Drama is supposed to be life with the boring bits cut out. In this case, the director left them all in. However Alfred Hitchcock (I think) once said – there is not a film from which you can’t take away some good. Here it’s the last scene with a group of children at the Musee d’Orsay discussing the meaning of a painting of a child chasing a red ball, and also the commendable piano soundtrack. It’s hard to be critical of the acting, since a great deal of dialogue is ad-libbed – not an easy feat, especially for the child. The cast comes over as real people, which is great, yet lacking serious development in their lives to glue the whole thing together.

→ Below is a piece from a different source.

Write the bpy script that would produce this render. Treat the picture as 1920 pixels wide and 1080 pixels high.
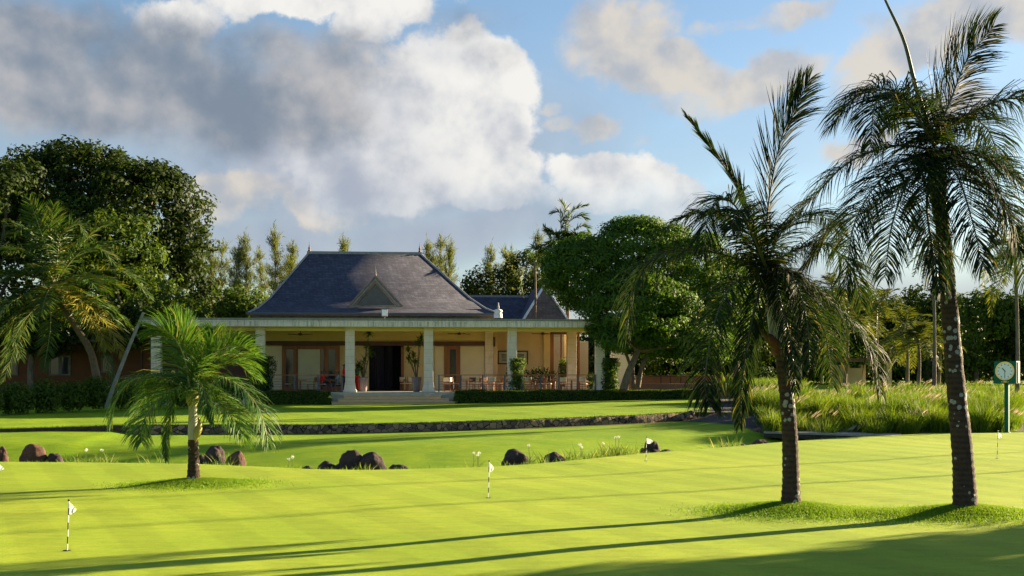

There are some impressive scenes with the balloon as mentioned, although the colour has a compressed contrast range and appears a little flat, lacking real sparkle in highlights. Because in many ways the short 1956 film was more effective, this ‘homage’ falls on its own sword. It’s certainly art-house material and will no doubt gain some enthusiastic viewers who can accept such a minimalistic approach to the story.

Sincere apologies if I’ve offended fans of Taiwanese director Hou Hsiao-hsien (Café Lumiere) – he’s highly regarded in festivals with his pedestrian visions of alienation and loneliness. But while Flight of the Red Balloon may not be the most boring film I’ve ever seen, at this moment I can’t think of one to beat it. Sadly, it’s a poetic essay with a hollow core.